A total solar eclipse is when the moon blocks the entirety of the sun and a shadow is cast down from the moon, according to NASA. The moon and sun are in direct alignment, and only those who are in the shadow can view the eclipse.

The last total eclipse was on March 9 but was only visible in Indonesia and in a few islands of Micronesia, according to the Great American Eclipse website.

Todd Lines, a physics professor at BYU-I, said a solar eclipse is not extremely rare, it is the fact that it is happening in this area that makes it special.

“The chance of it being where you are is very slim,” Lines said.

Lines said Joseph Shaw, a professor from Montana State University, will be coming to do some studies and measurements during the eclipse.

“The principle measurement we will be trying to do is on total sky polarization,” Lines said. “But to support that, we will need lots of other measurements.”

Lines said wind speed and direction, temperatures from the ground upward and measurements on the amount of light from the sun will all be taken.

“It’s going to get dark, and measuring how it gets dark is interesting,” Lines said. “These are rare events, so there hasn’t been a lot of measurement done on eclipses.”

Lines said Shaw’s father did similar studies and measurements on an eclipse years ago.
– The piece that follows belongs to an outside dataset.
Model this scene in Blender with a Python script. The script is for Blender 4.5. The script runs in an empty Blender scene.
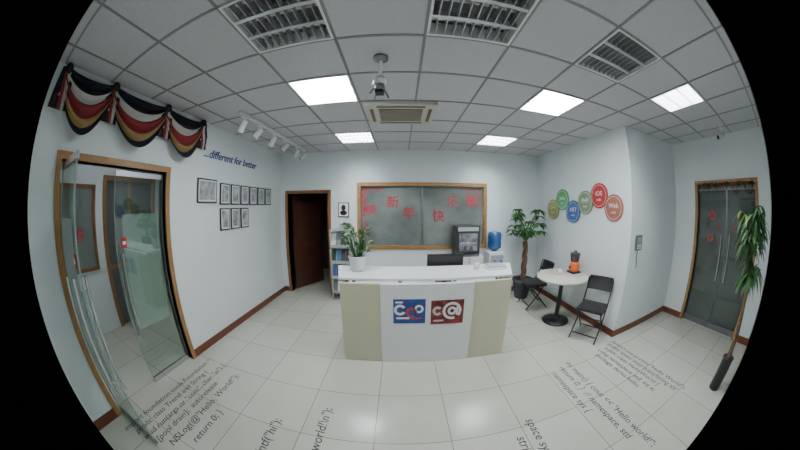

He said next year’s solar eclipse will give them a chance to validate Shaw’s father’s findings.

“I measured an eclipse once, and this is the second time in a lifetime,” Lines said. “It is not like this is something I do every day.”

Lines said students from BYU-I will help achieve that, but he sees the experience as the most beneficial for BYU-I students. He said that by using the equipment and taking these measurements, students will gain great knowledge for future careers.